In artikel 125 van de Gemeentewet is bepaald dat het gemeentebestuur onder andere ter uitvoering van gemeentelijke verordeningen de bevoegdheid heeft een last onder bestuursdwang op te leggen. Artikel 20 van de verordening geeft burgemeester en wethouders de bevoegdheid om een bijzondere vorm van bestuursdwang (verwijdering) toe te passen als een vergunninghouder zich schuldig maakt aan wangedrag of bedrog op de markt of bij andere overtredingen van de marktverordening.

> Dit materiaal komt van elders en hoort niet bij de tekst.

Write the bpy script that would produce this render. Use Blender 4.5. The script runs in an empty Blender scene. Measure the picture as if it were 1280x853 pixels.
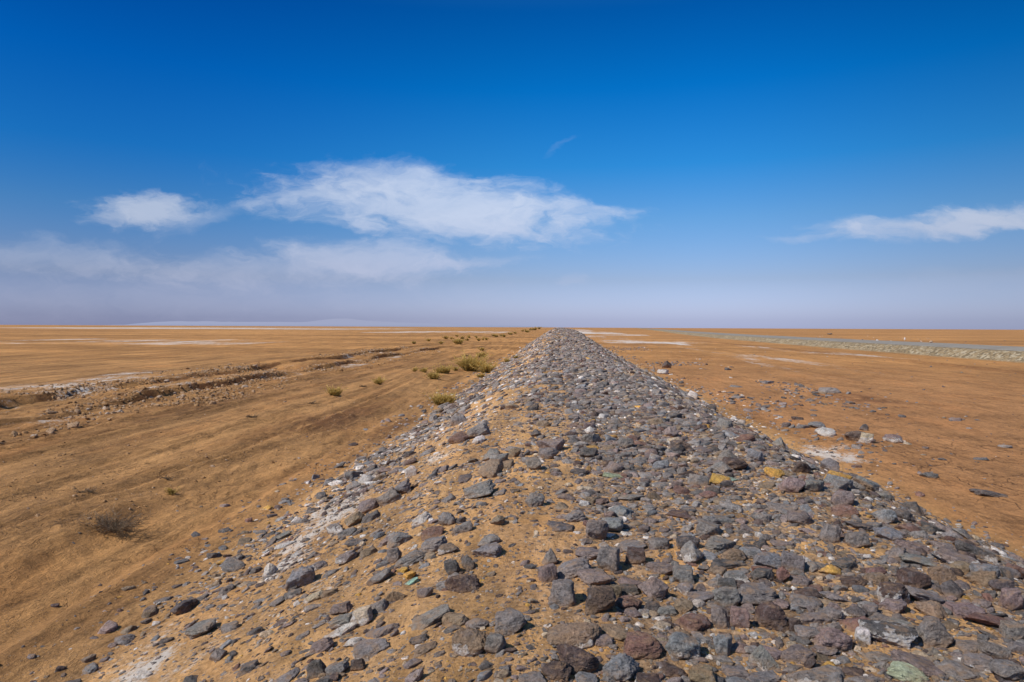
import bpy, math, random
import numpy as np
from mathutils import Vector, Matrix

C = bpy.context.scene.collection
SC = bpy.context.scene
rng = np.random.default_rng(11)
random.seed(4)

# ---------------------------------------------------------------- numpy noise
def _hash(ix, iy, iz, s):
    h = (ix.astype(np.int64) * 374761393 + iy.astype(np.int64) * 668265263 + iz.astype(np.int64) * 2147483647 * 3 + s * 974634777) & 0xFFFFFFFF
    h = ((h ^ (h >> 13)) * 1274126177) & 0xFFFFFFFF
    h = ((h ^ (h >> 16)) * 2246822519) & 0xFFFFFFFF
    return ((h ^ (h >> 15)) & 0xFFFFFF) / float(0xFFFFFF)

def vn(x, y, z=None, s=0):
    """value noise in 0..1"""
    x = np.asarray(x, float); y = np.asarray(y, float)
    z = np.zeros_like(x) if z is None else np.asarray(z, float)
    ix = np.floor(x); iy = np.floor(y); iz = np.floor(z)
    fx = x - ix; fy = y - iy; fz = z - iz
    fx = fx * fx * (3 - 2 * fx); fy = fy * fy * (3 - 2 * fy); fz = fz * fz * (3 - 2 * fz)
    r = 0
    zs = (0, 1) if np.any(fz) else (0,)
    for dz in zs:
        wz = (fz if dz else 1 - fz) if len(zs) == 2 else 1.0
        a = _hash(ix, iy, iz + dz, s); b = _hash(ix + 1, iy, iz + dz, s)
        c = _hash(ix, iy + 1, iz + dz, s); d = _hash(ix + 1, iy + 1, iz + dz, s)
        r = r + wz * ((a * (1 - fx) + b * fx) * (1 - fy) + (c * (1 - fx) + d * fx) * fy)
    return r

def fbm(x, y, z=None, s=0, o=4, g=.5):
    r = 0; a = 1; t = 0
    for k in range(o):
        m = 2 ** k
        r = r + a * (vn(np.asarray(x) * m + k * 17.3, np.asarray(y) * m - k * 9.1, None if z is None else np.asarray(z) * m, s + k) - .5)
        t += a; a *= g
    return r / t * 2          # about -1..1

def sm(x, a, b):
    t = np.clip((np.asarray(x, float) - a) / (b - a), 0, 1)
    return t * t * (3 - 2 * t)

def band(x, a, b, f):
    return sm(x, a - f, a + f) * (1 - sm(x, b - f, b + f))

# ---------------------------------------------------------------- the camera, and where its rays meet the ground
EYE = np.array([0., 0., 2.6]); LENS = 24.0; FPX = 1280 * LENS / 36
YAW = math.radians(3.9); PITCH = math.radians(1.17); ROLL = math.radians(.27)
fw = np.array([-math.sin(YAW) * math.cos(PITCH), math.cos(YAW) * math.cos(PITCH), -math.sin(PITCH)])
rt = np.array([math.cos(YAW), math.sin(YAW), 0.])
up = np.cross(rt, fw)
rt, up = rt * math.cos(ROLL) + up * math.sin(ROLL), up * math.cos(ROLL) - rt * math.sin(ROLL)

def ray(px, py):
    d = fw + rt * ((px - 640) / FPX) + up * ((426.5 - py) / FPX)
    return d / np.linalg.norm(d)

def to_px(p):
    v = np.asarray(p, float) - EYE
    d = v @ fw
    return 640 + FPX * (v @ rt) / d, 426.5 - FPX * (v @ up) / d, d

# ---------------------------------------------------------------- the lie of the land
def edge_w(y, s):                       # the bank's edges wander a little
    return .34 * fbm(np.asarray(y) * .30, np.zeros_like(y) + 3.3, s=s, o=3) 

def rise(y):
    return sm(y, 12, 135)

def bank_h(x, y):
    ex = edge_w(y, 5); rx = edge_w(y, 8)
    g = rise(y)
    l = np.clip((x + 3.75 + ex + 1.1 * g) / (3.35 + .6 * g), 0, 1)
    r = np.clip((5.35 - .38 * sm(y, 8, 15) + rx + 1.0 * g - x) / (2.45 + .9 * g), 0, 1)
    l = l - .045 * np.sin(l * 2 * math.pi); r = r - .05 * np.sin(r * 2 * math.pi)
    t = np.minimum(l, r)
    k = .08                              # rounded shoulders
    t = -k * np.log(np.exp(-l / k) + np.exp(-r / k)) ; t = np.clip(t, 0, 1)
    t = np.where((l <= 0) | (r <= 0), 0, t)
    crown = .04 * np.exp(-((x - 1.5) / 1.6) ** 2)
    return t * (1.0 + 1.20 * g + .16 * sm(y, 12, 30) * fbm(y * .09, y * 0 + 6.1, s=12, o=3)) + crown * (t > .5) * sm(t, .5, 1)

def road_x(y):
    return 35.0 + .11 * 90 * np.log1p(np.exp((np.asarray(y, float) - 150) / 45.)) * .5 + .35 * fbm(np.asarray(y) * .05, np.zeros_like(y) + 1.7, s=31, o=2)

def scarps(x, y):
    s1 = -14.3 + .65 * fbm(y * .22, x * 0 + 7, s=75, o=4)
    s2 = -16.6 + .9 * fbm(y * .18, x * 0 + 9, s=78, o=4)
    g1 = .35 + .85 * sm(vn(y * .16, x * 0 + .5, s=80), .35, .62)
    return s1, s2, g1

def height(x, y):
    x = np.asarray(x, float); y = np.asarray(y, float)
    h = bank_h(x, y)
    onb = band(x, -3.7 - rise(y), 5.3 + rise(y), .3)
    far = 1 - sm(np.hypot(x, y), 200, 600)
    # bank surface: lumps and little hollows
    h = h + onb * (.035 * fbm(x * 1.1, y * 1.1, s=41, o=3) + .022 * fbm(x * 4, y * 4, s=45, o=3))
    # rills on the left flank
    lf = band(x, -3.6, -.6, .3)
    h = h + lf * .022 * fbm(x * .9 + y * .25, y * 3.2, s=49, o=3)
    # left: shallow ditch, a berm with the dead shrub, ripples along the flow
    left = 1 - sm(x, -4.1, -3.3)
    h = h - left * .10 * np.exp(-((x + 5.0) / .9) ** 2)
    bx = x + 5.95 + .25 * np.sin(y * .8) + .2 * fbm(y * .7, x * .4, s=52, o=2)
    bm = band(y, 6.3, 9.6, .8)
    h = h + .16 * bm * np.where(bx < 0, np.exp(-(bx / 1.1) ** 2), np.exp(-(bx / .22) ** 2))
    h = h + left * far * (.05 * fbm(x * .5, y * .16, s=55, o=3) + .022 * fbm(x * 2.2 + y * .25, y * .7, s=58, o=4))
    rip = left * band(x, -9.5, -4.2, .8) * band(y, 5, 34, 4)
    h = h + rip * .022 * fbm(x * 9 + y * 2.5, y * 2.6, s=63, o=3) * (.4 + .9 * vn(x * .7, y * .35, s=66))
    near = 1 - sm(y, 16, 40)
    h = h + left * near * band(x, -13, -3.6, .6) * (.009 * fbm(x * 7 + y * 3, y * 5, s=67, o=3) + .020 * np.abs(fbm(x * 2.6 + y * .6, y * 1.5, s=68, o=3)) - .010)
    h = h + left * .035 * bm * np.exp(-((x + 5.9) / .8) ** 2) * fbm(x * 5, y * 5, s=69, o=3)
    # wheel ruts along the ditch
    for c0, a in ((-10.6, .05), (-12.2, .05), (-8.4, .035), (-7.1, .03), (-5.0, .02)):
        cx = c0 + .35 * np.sin(y * .13 + c0) + .15 * fbm(y * .5, x * 0 + c0, s=70, o=2)
        q = (x - cx)
        h = h + left * far * a * 1.9 * (np.exp(-((q - .28) / .14) ** 2) - 1.3 * np.exp(-(q / .17) ** 2)) * (.25 + .9 * vn(y * .3 + c0, x * 0, s=72))
    # two broken scarps that step up to the plain on the left
    up1 = sm(y, -5, 6) * (1 - sm(y, 70, 120))
    s1, s2, g1 = scarps(x, y)
    h = h + left * (.20 * up1 * g1 * (1 - sm(x - s1, -.06, .06)) + (.38 - .20 * up1 * g1) * (1 - sm(x - s2, -.08 - 2.5 * (1 - up1), .08 + 2.5 * (1 - up1))))
    crs = band(x, -18.5, -12.0, .8) * band(y, 4, 75, 6)
    h = h + left * crs * (.06 * fbm(x * 1.8, y * 1.1, s=84, o=4) + .07 * np.abs(fbm(x * 6, y * 5, s=88, o=3)))
    # right: flat mud with faint swells and an old rut
    right = sm(x, 4.9, 5.9)
    h = h + right * far * (.028 * fbm(x * .25, y * .12, s=90, o=3) + .006 * fbm(x * 2.5, y * 1.6, s=93, o=3))
    h = h + right * .10 * np.exp(-(((x - 6.6) / 1.1) ** 2 + ((y - 15.6) / 2.0) ** 2))      # rubble spur beside the bank
    rr = x - (27.8 + .4 * np.sin(y * .05) + .3 * fbm(y * .2, x * 0, s=95, o=2))
    h = h + right * far * .05 * (np.exp(-((rr + .5) / .3) ** 2) - 1.4 * np.exp(-(rr / .3) ** 2))
    # the gravel road's embankment
    q = x - road_x(y)
    w = 13.5
    t = np.minimum(np.clip(q / 1.9, 0, 1), np.clip((w - q) / 1.9, 0, 1))
    rough = (1 - sm(t, .85, 1.0)) * sm(t, 0, .15)
    h = h + .83 * sm(t, -.08, 1.02) * (t > 0) + rough * .09 * fbm(x * 1.6, y * 1.6, s=97, o=3) * (1 - sm(y, 250, 500))
    # the far plain rolls very slightly
    h = h + sm(np.hypot(x, y), 260, 900) * .55 * fbm(x * .0021, y * .0035, s=99, o=3)
    return h

GRID = {}
def hf(x, y):
    """height read off the ground sheet that was built (bilinear)"""
    gx_, gy_, gz = GRID['x'], GRID['y'], GRID['z']
    x = np.clip(np.asarray(x, float), gx_[0], gx_[-1] - 1e-6); y = np.clip(np.asarray(y, float), gy_[0], gy_[-1] - 1e-6)
    i = np.clip(np.searchsorted(gx_, x, 'right') - 1, 0, len(gx_) - 2); j = np.clip(np.searchsorted(gy_, y, 'right') - 1, 0, len(gy_) - 2)
    u = (x - gx_[i]) / (gx_[i + 1] - gx_[i]); v = (y - gy_[j]) / (gy_[j + 1] - gy_[j])
    return (gz[j, i] * (1 - u) + gz[j, i + 1] * u) * (1 - v) + (gz[j + 1, i] * (1 - u) + gz[j + 1, i + 1] * u) * v

def ground_at(px, py):
    d = ray(px, py)
    ts = np.concatenate([np.arange(1.5, 30, .03), np.geomspace(30, 4000, 4000)])
    P = EYE + ts[:, None] * d
    below = P[:, 2] < hf(P[:, 0], P[:, 1])
    i = int(np.argmax(below)) if below.any() else len(ts) - 1
    a, b = ts[max(i - 1, 0)], ts[i]
    for _ in range(14):
        m = (a + b) / 2; p = EYE + m * d
        if p[2] < float(hf(p[0], p[1])): b = m
        else: a = m
    return EYE + b * d

def normal_at(x, y, e=.12):
    h = lambda a, b: float(hf(a, b))
    n = Vector((h(x - e, y) - h(x + e, y), h(x, y - e) - h(x, y + e), 2 * e)); n.normalize()
    return n

# ---------------------------------------------------------------- mesh helpers
def mesh_np(name, V, F, mat=None, smooth=True, cols=None, hz=None, flatmask=None, extra=None):
    V = np.ascontiguousarray(V, dtype=np.float32); F = np.ascontiguousarray(F, dtype=np.int32)
    me = bpy.data.meshes.new(name); k = F.shape[1]
    me.vertices.add(len(V)); me.vertices.foreach_set('co', V.ravel())
    me.loops.add(F.size); me.loops.foreach_set('vertex_index', F.ravel())
    me.polygons.add(len(F)); me.polygons.foreach_set('loop_start', np.arange(0, F.size, k, dtype=np.int32))
    sf = np.full(len(F), smooth, dtype=bool) if flatmask is None else ~flatmask
    me.polygons.foreach_set('use_smooth', sf)
    if cols is not None:
        a = me.attributes.new('col', 'FLOAT_COLOR', 'POINT'); a.data.foreach_set('color', np.ascontiguousarray(cols, dtype=np.float32).ravel())
    if hz is not None:
        a = me.attributes.new('hz', 'FLOAT', 'POINT'); a.data.foreach_set('value', np.ascontiguousarray(hz, dtype=np.float32))
    for nm, val in (extra or {}).items():
        a = me.attributes.new(nm, 'FLOAT', 'POINT'); a.data.foreach_set('value', np.ascontiguousarray(val, dtype=np.float32))
    me.update(calc_edges=True)
    if mat: me.materials.append(mat)
    return me

def link(name, me, loc=(0, 0, 0)):
    o = bpy.data.objects.new(name, me); C.objects.link(o); o.location = loc
    return o

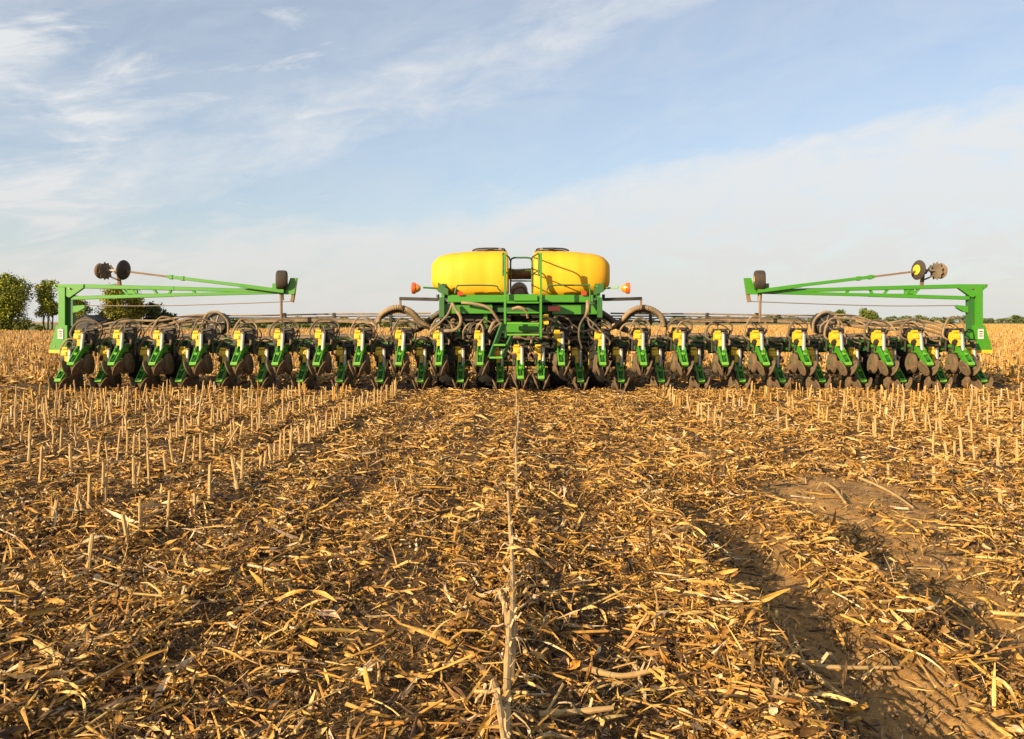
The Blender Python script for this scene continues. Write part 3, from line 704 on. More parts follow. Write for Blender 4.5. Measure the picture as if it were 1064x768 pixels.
# ---- row unit: origin below the closing wheels, y forward, z up
def make_unit(long_arm):
    """a row unit: frame, meter, hopper, cylinder, arms, gauge and closing wheels, hose"""
    fr = MB()
    fr.prism([(.28, .36), (.36, .62), (.66, .66), (.78, .58), (.74, .40), (.60, .30), (.42, .28)], -.018, .018, 'green2', 'yz')     # shank
    fr.box((0, .50, .56), (.075, .13, .03), 'green'); fr.box((0, .72, .60), (.085, .03, .14), 'green2')
    fr.box((-.055, .40, .50), (.012, .10, .07), 'green'); fr.box((.055, .40, .50), (.012, .10, .07), 'green')
    fr.tube([(-.09, .66, .68), (.09, .66, .68)], .014, 'steel', 6); fr.tube([(-.10, .46, .36), (.10, .46, .36)], .016, 'steel', 6)
    for k in range(5): fr.tube([(.062*(1 if k % 2 else -1), .36+.04*k, .45+.03*(k % 3)), (.085*(1 if k % 2 else -1), .36+.04*k, .45+.03*(k % 3))], .011, 'steel', 6)
    u = fr.build('row_unit', pl)
    # opener blades between the gauge wheels
    b = MB()
    for s in (-1, 1): b.lathe([(.02, -.008), (.185, -.004), (.19, 0), (.185, .004), (.02, .008)], 'steel', (s*.012, .50, .19), n=24, rot=Matrix.Rotation(R(4*s), 3, 'Z'))
    part(b, 'opener_disc', u)
    # tail arm
    t = MB()
    t.bar((0, .36, .50), (0, .06, .27), .062, .030, 'green'); t.bar((-.055, .30, .50), (-.045, .0, .23), .010, .055, 'green'); t.bar((.055, .30, .50), (.045, .0, .23), .010, .055, 'green'); t.lathe([(.01, -.075), (.035, -.07), (.035, .07), (.01, .075)], 'green', (0, .18, .40), n=10)
    t.box((0, -.02, .225), (.055, .045, .035), 'tip', Matrix.Rotation(R(-30), 3, 'X')); t.box((0, .16, .40), (.028, .05, .03), 'tip', Matrix.Rotation(R(-40), 3, 'X'))
    t.tube([(-.065, .02, .22), (.065, .02, .22)], .012, 'steel', 6); t.tube([(0, .13, .45), (0, .10, .50)], .012, 'green', 6)
    t.tube([(0, .15, .37), (0, .0, .30)], .02, 'green2', 7)
    part(t, 'tail_arm', u)
    for s in (-1, 1):
        c = MB(); rot = Matrix.Rotation(R(21*s), 3, 'Y') @ Matrix.Rotation(R(-3*s), 3, 'Z')
        c.lathe([(.118, -.012), (.150, -.012), (.158, -.004), (.158, .004), (.150, .012), (.118, .012)], 'dirtrub', (s*.094, .0, .152), n=22, rot=rot); c.lathe([(.03, -.010), (.113, -.010), (.113, .010), (.03, .010)], 'flank', (s*.094, .0, .152), n=18, rot=rot)
        c.lathe([(.03, -.024), (.04, -.02), (.04, .02), (.03, .024)], 'steel', (s*.088, .0, .152), n=10, rot=rot)
        part(c, 'closing_wheel', u)
        g_ = MB(); rot = Matrix.Rotation(R(-5*s), 3, 'Y') @ Matrix.Rotation(R(3*s), 3, 'Z'); cc = (s*.088, .46, .215)
        g_.lathe([(.178, -.040), (.195, -.038), (.205, -.02), (.205, .024), (.192, .038), (.178, .040)], 'dirtrub', cc, n=26, rot=rot)
        g_.lathe([(.02, -.012), (.10, -.012), (.125, -.036), (.18, -.039), (.18, .039), (.125, .036), (.10, .012), (.02, .012)], 'flank', cc, n=22, rot=rot)
        g_.bar((s*.06, .60, .38), (s*.14, .47, .22), .012, .02, 'green2')
        part(g_, 'gauge_wheel', u)
    m = MB()   # seed meter housing
    m.prism([(.35, .66), (.30, .72), (.31, .80), (.37, .84), (.48, .83), (.52, .74), (.48, .64), (.40, .60)], -.115, .0, 'yellow2', 'yz'); m.prism([(.31, .57), (.30, .70), (.36, .70), (.38, .56)], -.06, .005, 'yellow2', 'yz')
    m.box((-.06, .30, .745), (.035, .012, .035), 'yellow2'); m.box((-.06, .36, .85), (.045, .04, .02), 'yellow2'); m.lathe([(.01, -.02), (.04, -.018), (.045, .02), (.01, .025)], 'black', (-.09, .32, .655), axis='y', n=10)
    m.box((-.035, .33, .615), (.022, .02, .05), 'yellow2'); m.box((-.10, .34, .62), (.03, .03, .03), 'black'); m.tube([(-.09, .36, .62), (-.10, .38, .48)], .02, 'black', 6)
    part(m, 'meter_housing', u)
    h = MB()   # black hopper and vacuum dome
    h.lathe([(.05, -.04), (.115, -.035), (.125, -.01), (.11, .02), (.06, .035), (.03, .05)], 'black', (.095, .52, .70), n=18)
    h.box((.03, .62, .79), (.115, .09, .10), 'black', Matrix.Rotation(R(8), 3, 'X')); h.box((.07, .58, .885), (.075, .09, .02), 'black', Matrix.Rotation(R(-10), 3, 'Y')); h.lathe([(.02, -.03), (.06, -.025), (.06, .02), (.03, .04)], 'black', (-.10, .60, .80), n=12); h.tube(curve([(-.14, .60, .80), (-.17, .64, .66), (-.10, .74, .56), (.0, .78, .45)], 5), .022, 'black', 7); h.tube([(.10, .44, .72), (.15, .40, .66), (.14, .40, .60)], .022, 'brown', 7)
    h.box((.10, .40, .60), (.045, .02, .018), 'hose')
    h.box((0, .60, .48), (.055, .07, .12), 'black'); h.box((.0, .66, .86), (.10, .05, .05), 'black'); h.tube([(-.12, .58, .70), (-.12, .62, .45)], .022, 'black', 6)
    h.tube([(.13, .62, .62), (.12, .66, .36)], .016, 'dhose', 6); h.box((.0, .40, .38), (.03, .05, .08), 'black')
    part(h, 'mini_hopper', u)
    c = MB()   # down force cylinder
    c.tube([(.034, .33, .80), (.030, .29, .48)], .031, 'grey', 9); c.tube([(.028, .335, .84), (.028, .34, .79)], .033, 'steel', 8); c.tube([(.025, .30, .52), (.022, .28, .44)], .013, 'steel', 7)
    part(c, 'downforce_cylinder', u)
    a = MB(); yb = 1.24 if not long_arm else .87
    zf = .58 if not long_arm else .82
    for s in (-.085, .085):
        a.bar((s, .70, .68), (s, yb, zf+.04), .010, .024, 'green2'); a.bar((s, .70, .50), (s, yb, zf-.13), .010, .024, 'green2')
    a.box((0, yb, zf-.04), (.11, .018, .13), 'green2'); a.tube([(0, .74, .52), (0, yb-.04, zf+.05)], .028, 'black', 8)
    part(a, 'parallel_arm', u)
    return u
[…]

Bij deze vorm van bestuursdwang wordt spoedeisendheid als bedoeld in artikel 5:31, eerste lid, van de Awb, verondersteld. Dan kan de bestuursdwang worden toegepast zonder voorafgaande last. Bij zéér spoedeisende gevallen, waarbij een besluit niet kan worden afgewacht, kan bestuursdwang onmiddellijk worden toegepast (artikel 5:31, tweede lid, van de Awb). Wel dient het besluit in dat geval achteraf alsnog bekendgemaakt te worden overeenkomstig artikel 5:31, tweede lid, van de Awb jo. artikel 5:24, derde lid, van de Awb. Het hangt van de omstandigheden van het geval af of er sprake is van een spoedeisend geval, of misschien zelfs van een zeer spoedeisend geval. 

Artikel 22. Intrekking oude verordening en overgangsrecht

Deze marktverordening vervangt de oude marktverordening. Het op de oude marktverordening gebaseerde marktreglement vervalt daarmee automatisch.